It's always fun to cook with an admired chef -- even if it's only from his cookbook -- but then the pesky problem of the pear vinegar comes up.
Pears have never been at the top of my most-admired foods, but I figured if Keith Coughenour, executive chef of the Duquesne Club, couldn't win me over, nobody could. The recipe I'd selected was a simple pork tenderloin cooked on the grill (thus sucking my husband, Ace, into action). What wasn't so simple was its accompaniments: pear butter, red onion relish, red skin potato and arugula salad. And that pesky pear vinegar.
After visiting a couple of neighborhood supermarkets and calling eight specialty food shops, I finally found a source for pear vinegar: Shadyside Market, which has the same purveyor as the Duquesne Club. The man's name was Joe Knaus, and his message was succinct:
"We can get it for you, but . . ." When it comes to moving delicious dishes from the chef's kitchen to our own, there is often a big BUT, in this case, "But it only comes in 64-ounce containers."
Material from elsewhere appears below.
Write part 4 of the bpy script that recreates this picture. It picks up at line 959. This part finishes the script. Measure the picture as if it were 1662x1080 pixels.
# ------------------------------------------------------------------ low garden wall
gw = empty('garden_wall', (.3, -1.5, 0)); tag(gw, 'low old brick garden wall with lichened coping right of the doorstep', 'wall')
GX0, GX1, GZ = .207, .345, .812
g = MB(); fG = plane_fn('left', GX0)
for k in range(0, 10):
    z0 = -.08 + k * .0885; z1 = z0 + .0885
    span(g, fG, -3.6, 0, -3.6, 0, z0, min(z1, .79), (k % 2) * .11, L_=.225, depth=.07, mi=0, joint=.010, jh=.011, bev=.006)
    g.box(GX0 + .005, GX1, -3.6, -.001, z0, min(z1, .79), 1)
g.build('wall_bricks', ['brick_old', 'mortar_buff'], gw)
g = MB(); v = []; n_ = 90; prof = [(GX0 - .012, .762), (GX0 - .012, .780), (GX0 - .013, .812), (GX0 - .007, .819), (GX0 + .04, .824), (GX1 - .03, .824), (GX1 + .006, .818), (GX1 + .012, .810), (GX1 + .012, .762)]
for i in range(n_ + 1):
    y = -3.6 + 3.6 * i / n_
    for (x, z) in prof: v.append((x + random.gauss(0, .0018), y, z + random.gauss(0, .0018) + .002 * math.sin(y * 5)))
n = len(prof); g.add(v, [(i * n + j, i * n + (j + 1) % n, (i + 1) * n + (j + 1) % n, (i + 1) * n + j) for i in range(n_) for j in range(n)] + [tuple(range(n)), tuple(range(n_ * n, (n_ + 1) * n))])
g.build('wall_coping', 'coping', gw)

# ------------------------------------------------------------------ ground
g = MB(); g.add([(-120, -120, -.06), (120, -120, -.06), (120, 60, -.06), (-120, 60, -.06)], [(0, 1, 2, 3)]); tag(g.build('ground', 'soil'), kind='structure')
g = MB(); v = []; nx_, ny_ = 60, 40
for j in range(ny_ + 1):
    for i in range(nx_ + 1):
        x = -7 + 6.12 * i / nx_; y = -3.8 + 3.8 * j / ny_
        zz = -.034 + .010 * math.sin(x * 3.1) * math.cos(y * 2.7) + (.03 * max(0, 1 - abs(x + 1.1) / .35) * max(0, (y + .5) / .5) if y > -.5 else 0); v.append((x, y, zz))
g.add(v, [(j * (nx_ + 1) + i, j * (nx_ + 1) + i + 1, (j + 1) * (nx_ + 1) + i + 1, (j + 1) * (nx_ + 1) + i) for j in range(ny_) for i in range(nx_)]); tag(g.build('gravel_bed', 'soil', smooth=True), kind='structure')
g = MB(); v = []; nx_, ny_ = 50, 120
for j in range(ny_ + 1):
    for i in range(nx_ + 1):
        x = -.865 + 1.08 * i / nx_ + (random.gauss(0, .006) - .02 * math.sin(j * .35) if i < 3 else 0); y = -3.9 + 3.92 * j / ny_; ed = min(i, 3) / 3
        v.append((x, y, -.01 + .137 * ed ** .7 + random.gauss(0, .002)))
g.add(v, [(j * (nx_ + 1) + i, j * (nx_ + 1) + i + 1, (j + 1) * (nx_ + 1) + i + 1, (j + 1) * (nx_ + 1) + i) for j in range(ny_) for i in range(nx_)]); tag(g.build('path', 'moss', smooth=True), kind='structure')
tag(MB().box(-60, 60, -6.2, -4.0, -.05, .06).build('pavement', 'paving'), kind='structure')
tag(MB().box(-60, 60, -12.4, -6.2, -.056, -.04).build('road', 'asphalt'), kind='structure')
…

Sixty-four ounces of pear vinegar! Three days earlier, I didn't even know there was such a thing as pear vinegar. Now I knew there must be many uses for it, or why else would it arrive in such a big container? My mind raced: I could buy the vinegar and destine myself to make every dish for the next year include pear vinegar as a component. I could substitute apple cider vinegar or balsamic vinegar or raspberry vinegar. (If champagne vinegar didn't work, who'd care?)
Or I could buy the pear vinegar, print the recipe in the paper, and stand out in front of the Post-Gazette with a packet of paper cups and hand off the requisite amounts to other drive-by cooks who want to share the succulence of -- as it's described in the cookbook -- Smoked Iowa Pork Tenderloin over Warm New Potato and Arugula Salad, with Maytag Blue Cheese, Red Onion Marmalade and Pear Butter.
I chose a fourth alternative. I bought some simple white vinegar and an extra pear. Then I called Betsy Kline, copy editor for the Food section and a wonderfully competent cook, and asked her advice. It was, after all, DTT Day (Do The Testing Day).
My woes tumbled out to my kitchen confessor: "Last night, I chopped up the pear and pushed the pieces into a half bottle of vinegar. Every now and then I shake it a little. Do you think it will work?"
Betsy pulled out one of our favorite books: Sharon Tyler Herbst's "Tiptionary," and read the references on making flavored vinegar. One of them suggested boiling it. Betsy thought that might be a good idea: "It'll probably intensify the flavor," she said.
Anyway, how intense do you want it if you hate pears? "Sounds great," I said.
Some years ago, when I first became a full-time food writer, a former Pittsburgher by the name of Diane LevKoy Morgan made a comment I'll never forget: "Some dishes should only be made in restaurants." My editor chopped that comment from my original story, but it was permanently etched in my mind.
Fabulous chefs like Keith propel the trends in food, but people just can't stop arguing over whether their recipes have any place in a kitchen without a sous chef, saucier, roundsman and -- maybe most important -- busboy and dishwasher. The most creative chefs are artistes, and their recipes are often only in their heads, depending on what's in season, what looked good in the market, what meat or seafood is abundant (and thus perhaps a big moneymaker for the restaurant). Great chefs don't chuck edibles in the round file.
At La Varenne at The Greenbrier cooking school recently, two chefs approached the same leftover -- tough, woody asparagus ends -- two ways. One made sauce, the other made soup.
Soup du jour isn't a joke. It's the opus of the creative chef.
How does that translate to the kitchen? Well, the best cookbooks by chefs often have translators. These recipe writers take the chef's recipes from grams and pounds to tablespoons and cups. They convert the often heat-intensive, quick-cooking restaurant range and ovens to the temps and times of the home front.
In the case of the "The Duquesne Club Cookbook: Four Seasons of Fine Dining," this person was Ann Haigh, who writes for Pittsburgh Magazine and is familiar with chefs and their creations. I thought her directions were first-rate, though not every recipe that I made looked as picture-perfect as Mark Hobson's stunning environmental photos in the book. Incidentally, these important components were quite familiar to Keith, whose name came up recently at The Greenbrier -- he had cut his creative teeth styling the photos for the West Virginia resort's own excellent cookbook.
When I carried my version of Keith's, Mark's and Ann's Smoked Iowa Pork Tenderloin to the table, I carried the cookbook under my arm. "See, this is how it would be served at the Duquesne Club," I said to my eager eaters.
It didn't have the perfection of a Chef Keith, but it was delicious. And you can do it, too. Perhaps a little sweet talk and at least one big buss could entice somebody you know into becoming busboy. Want to wash or dry?